Wednesday, February 2, 2011

Reboot...

I am sitting here trying to figure out how to move forward. I feel weighed down with the decisions and tasks that I have to do, and it keeps me rooted to the spot. As I try to find a starting point it came to me that what I really need to do is reboot.

It all started with a devotional I read about defragmentation. It is a computer term about how information may be stored in free space that may not be together. When the information is fragmented, the computer gets bogged down. So to speed things up you have to defragment, or basically group the information together. That is how I felt....fragmented.

Then I remembered what my IT guy always says when I am having computer problems, "Did you reboot?". Sometimes that simple step is enough to bring our computer back to the starting point. To get back to the place where it will function normally. That is the place where I am today, trying to reboot. But how do I do that is the question?

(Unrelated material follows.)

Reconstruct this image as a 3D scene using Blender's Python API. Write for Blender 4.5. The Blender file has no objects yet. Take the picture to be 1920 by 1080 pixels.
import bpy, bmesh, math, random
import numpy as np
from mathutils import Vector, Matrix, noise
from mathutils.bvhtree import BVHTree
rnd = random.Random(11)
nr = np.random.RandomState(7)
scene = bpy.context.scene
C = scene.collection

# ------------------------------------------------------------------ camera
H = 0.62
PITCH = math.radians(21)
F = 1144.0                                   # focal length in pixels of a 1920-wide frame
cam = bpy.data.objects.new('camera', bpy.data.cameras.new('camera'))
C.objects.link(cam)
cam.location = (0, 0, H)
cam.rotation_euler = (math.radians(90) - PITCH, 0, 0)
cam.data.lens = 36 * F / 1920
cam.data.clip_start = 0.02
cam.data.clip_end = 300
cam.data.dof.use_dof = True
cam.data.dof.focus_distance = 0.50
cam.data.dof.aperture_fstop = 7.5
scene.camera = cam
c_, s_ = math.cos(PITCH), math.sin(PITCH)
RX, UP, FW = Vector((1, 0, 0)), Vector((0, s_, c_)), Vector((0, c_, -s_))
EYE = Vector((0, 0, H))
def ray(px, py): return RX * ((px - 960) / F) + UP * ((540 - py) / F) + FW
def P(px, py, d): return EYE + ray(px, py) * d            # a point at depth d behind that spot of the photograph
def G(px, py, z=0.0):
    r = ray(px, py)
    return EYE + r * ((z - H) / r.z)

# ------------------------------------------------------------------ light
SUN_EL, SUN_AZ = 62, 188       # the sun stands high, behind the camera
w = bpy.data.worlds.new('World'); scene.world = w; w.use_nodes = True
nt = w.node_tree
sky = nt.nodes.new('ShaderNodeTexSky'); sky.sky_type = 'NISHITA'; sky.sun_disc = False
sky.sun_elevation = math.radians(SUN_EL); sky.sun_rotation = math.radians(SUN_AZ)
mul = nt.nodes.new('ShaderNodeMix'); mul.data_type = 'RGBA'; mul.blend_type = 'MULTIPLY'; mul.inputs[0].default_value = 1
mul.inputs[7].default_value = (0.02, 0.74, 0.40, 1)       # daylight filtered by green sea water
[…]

When you reboot it is intended to restart the operating system on your computer. The operating system is the set of software that controls the overall operations. So, I am thinking what is my operating system? What is controlling my overall operation? My first thought was that God should be my operating system. Then I figured that if He was running things, I would not be feeling like this.

I think I am getting closer, so I get out the manual and start looking for answers. I have not found it yet, but I know it is there. Maybe finding "the" answer will not be the outcome. Maybe it is just looking for the answer is what will bring me to the place I need to be. I sure hope so, because I have not found my restart button yet.